Directions for this task: Repeat the listing below word for word, stopping after the line that contains "COL = SC.collection".

Data segment:
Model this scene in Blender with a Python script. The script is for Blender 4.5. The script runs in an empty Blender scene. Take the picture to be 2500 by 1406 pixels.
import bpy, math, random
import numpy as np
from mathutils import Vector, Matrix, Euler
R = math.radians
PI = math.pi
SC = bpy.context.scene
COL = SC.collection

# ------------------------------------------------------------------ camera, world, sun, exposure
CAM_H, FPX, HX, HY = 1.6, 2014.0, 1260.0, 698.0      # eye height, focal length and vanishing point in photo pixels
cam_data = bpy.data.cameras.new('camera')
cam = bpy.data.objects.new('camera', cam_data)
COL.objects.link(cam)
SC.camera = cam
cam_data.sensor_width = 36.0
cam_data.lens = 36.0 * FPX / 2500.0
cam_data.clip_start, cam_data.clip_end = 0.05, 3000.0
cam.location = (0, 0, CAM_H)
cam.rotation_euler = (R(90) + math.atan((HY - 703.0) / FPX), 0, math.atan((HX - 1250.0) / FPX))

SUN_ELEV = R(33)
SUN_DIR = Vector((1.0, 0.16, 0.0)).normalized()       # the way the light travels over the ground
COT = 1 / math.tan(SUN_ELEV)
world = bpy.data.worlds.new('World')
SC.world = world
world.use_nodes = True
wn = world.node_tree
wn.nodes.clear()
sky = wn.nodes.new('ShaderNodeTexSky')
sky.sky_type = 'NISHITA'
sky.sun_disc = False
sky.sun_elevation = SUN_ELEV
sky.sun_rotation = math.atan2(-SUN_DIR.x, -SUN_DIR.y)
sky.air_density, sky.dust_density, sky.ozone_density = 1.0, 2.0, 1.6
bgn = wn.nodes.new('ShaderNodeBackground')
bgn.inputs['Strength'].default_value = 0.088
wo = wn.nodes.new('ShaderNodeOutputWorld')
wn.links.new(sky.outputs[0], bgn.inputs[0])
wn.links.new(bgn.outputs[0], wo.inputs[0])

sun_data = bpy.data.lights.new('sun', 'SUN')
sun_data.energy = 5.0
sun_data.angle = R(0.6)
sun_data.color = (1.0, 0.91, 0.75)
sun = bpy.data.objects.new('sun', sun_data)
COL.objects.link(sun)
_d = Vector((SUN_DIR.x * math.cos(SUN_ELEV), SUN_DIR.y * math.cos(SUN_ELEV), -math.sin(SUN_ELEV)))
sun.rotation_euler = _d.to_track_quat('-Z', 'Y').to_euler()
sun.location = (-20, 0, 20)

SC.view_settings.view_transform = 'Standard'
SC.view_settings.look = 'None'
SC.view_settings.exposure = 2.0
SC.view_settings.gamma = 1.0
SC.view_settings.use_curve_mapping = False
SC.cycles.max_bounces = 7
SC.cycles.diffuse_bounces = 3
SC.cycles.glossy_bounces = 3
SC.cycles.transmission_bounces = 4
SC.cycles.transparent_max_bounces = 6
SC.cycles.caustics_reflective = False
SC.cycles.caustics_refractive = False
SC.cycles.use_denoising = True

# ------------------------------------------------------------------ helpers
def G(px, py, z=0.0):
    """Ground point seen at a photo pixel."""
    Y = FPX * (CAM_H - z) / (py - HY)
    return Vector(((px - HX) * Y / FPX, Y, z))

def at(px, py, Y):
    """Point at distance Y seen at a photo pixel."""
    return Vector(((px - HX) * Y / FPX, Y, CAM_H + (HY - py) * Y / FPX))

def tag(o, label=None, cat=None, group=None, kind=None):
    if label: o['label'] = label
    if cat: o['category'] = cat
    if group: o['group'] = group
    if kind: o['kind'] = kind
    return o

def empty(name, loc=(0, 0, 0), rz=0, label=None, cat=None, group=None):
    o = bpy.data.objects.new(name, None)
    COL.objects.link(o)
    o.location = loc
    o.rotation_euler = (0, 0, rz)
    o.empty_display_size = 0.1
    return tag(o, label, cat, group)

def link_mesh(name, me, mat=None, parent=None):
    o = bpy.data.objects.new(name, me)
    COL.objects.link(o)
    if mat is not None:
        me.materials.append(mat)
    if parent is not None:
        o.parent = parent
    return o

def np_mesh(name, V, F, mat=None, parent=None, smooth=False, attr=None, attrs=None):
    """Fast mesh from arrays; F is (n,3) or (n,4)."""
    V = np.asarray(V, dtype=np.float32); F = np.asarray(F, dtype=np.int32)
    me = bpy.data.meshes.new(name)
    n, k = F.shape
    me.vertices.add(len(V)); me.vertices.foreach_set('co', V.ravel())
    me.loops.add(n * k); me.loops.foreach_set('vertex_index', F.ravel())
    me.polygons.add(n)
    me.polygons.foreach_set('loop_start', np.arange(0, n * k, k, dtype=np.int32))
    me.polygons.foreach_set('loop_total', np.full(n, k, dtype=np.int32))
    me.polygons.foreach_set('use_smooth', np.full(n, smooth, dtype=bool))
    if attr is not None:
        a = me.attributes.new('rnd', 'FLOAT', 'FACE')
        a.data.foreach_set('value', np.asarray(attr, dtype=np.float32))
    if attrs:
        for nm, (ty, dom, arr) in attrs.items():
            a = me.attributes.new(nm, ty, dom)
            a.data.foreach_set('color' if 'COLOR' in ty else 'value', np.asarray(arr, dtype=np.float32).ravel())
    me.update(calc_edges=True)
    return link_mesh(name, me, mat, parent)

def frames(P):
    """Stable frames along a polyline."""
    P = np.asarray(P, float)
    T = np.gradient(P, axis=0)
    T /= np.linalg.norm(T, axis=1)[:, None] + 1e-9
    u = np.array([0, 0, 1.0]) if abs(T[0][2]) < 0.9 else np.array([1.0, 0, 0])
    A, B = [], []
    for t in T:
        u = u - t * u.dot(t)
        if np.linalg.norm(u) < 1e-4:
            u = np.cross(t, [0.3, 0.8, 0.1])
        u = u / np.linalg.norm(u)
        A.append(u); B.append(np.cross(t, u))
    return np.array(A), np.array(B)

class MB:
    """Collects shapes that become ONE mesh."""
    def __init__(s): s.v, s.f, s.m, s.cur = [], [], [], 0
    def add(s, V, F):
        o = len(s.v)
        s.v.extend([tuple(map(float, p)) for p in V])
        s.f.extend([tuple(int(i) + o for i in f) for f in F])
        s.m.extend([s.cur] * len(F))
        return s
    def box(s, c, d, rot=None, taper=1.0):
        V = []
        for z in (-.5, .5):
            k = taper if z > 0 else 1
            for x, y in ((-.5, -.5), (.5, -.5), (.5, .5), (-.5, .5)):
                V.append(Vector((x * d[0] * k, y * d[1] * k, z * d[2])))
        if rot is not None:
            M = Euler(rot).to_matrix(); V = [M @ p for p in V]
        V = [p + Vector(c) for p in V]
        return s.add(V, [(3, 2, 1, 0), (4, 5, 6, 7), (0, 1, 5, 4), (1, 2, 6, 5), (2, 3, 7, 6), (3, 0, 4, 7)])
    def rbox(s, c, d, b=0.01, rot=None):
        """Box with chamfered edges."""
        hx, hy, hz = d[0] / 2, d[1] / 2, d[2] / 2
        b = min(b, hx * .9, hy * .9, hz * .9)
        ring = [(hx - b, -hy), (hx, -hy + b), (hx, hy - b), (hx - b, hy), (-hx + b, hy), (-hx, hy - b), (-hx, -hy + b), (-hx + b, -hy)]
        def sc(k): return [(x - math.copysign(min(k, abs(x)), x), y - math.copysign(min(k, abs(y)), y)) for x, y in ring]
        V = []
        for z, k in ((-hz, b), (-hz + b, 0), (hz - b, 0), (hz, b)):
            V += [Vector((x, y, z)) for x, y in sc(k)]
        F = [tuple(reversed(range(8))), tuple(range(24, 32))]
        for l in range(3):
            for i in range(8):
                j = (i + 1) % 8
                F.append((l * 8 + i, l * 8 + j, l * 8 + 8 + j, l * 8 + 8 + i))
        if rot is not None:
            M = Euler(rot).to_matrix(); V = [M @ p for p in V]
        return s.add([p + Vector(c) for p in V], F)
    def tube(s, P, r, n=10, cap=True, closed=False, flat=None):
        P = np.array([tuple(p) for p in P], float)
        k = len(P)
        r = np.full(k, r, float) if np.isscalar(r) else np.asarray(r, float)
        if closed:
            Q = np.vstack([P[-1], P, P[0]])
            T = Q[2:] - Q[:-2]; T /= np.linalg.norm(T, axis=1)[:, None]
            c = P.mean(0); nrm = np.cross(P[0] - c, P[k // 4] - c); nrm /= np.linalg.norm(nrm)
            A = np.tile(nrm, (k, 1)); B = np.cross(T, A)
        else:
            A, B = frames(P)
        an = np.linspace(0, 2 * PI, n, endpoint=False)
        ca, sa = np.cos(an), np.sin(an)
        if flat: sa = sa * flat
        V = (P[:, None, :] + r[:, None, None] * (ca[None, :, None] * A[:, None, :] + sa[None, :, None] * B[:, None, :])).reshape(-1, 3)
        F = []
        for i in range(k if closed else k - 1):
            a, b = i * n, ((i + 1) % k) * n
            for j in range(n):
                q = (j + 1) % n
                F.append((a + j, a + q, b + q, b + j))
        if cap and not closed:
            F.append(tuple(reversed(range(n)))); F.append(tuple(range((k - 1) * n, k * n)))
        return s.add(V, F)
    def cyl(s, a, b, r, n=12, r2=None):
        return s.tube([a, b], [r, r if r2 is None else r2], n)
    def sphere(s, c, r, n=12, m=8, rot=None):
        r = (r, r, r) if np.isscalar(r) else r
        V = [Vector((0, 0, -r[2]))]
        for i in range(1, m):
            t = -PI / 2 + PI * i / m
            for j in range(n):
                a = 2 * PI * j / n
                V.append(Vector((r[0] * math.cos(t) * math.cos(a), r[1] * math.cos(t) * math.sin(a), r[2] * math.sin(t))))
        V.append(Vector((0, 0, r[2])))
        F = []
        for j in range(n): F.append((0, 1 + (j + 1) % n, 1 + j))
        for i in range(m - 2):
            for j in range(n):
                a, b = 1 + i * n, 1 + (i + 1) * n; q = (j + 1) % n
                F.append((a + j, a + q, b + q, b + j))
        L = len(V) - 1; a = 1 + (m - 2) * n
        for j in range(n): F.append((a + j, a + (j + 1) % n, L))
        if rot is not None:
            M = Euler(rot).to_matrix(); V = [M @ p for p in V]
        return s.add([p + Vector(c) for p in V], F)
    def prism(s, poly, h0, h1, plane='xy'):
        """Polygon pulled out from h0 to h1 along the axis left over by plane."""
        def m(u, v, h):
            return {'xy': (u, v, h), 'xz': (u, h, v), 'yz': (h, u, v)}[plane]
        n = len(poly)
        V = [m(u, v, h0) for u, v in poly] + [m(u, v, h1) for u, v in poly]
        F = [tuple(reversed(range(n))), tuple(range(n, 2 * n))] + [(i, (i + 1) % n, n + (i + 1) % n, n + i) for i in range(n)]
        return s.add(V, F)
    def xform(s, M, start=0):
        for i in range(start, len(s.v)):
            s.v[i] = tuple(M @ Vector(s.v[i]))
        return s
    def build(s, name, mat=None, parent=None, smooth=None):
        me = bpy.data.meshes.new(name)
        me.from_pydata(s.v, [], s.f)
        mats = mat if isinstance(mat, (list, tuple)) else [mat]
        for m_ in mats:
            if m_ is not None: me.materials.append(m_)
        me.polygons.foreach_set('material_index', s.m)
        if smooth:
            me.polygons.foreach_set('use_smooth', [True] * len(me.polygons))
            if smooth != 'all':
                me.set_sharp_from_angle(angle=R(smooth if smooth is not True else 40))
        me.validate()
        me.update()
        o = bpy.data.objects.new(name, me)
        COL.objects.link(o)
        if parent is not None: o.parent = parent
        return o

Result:
Model this scene in Blender with a Python script. The script is for Blender 4.5. The script runs in an empty Blender scene. Take the picture to be 2500 by 1406 pixels.
import bpy, math, random
import numpy as np
from mathutils import Vector, Matrix, Euler
R = math.radians
PI = math.pi
SC = bpy.context.scene
COL = SC.collection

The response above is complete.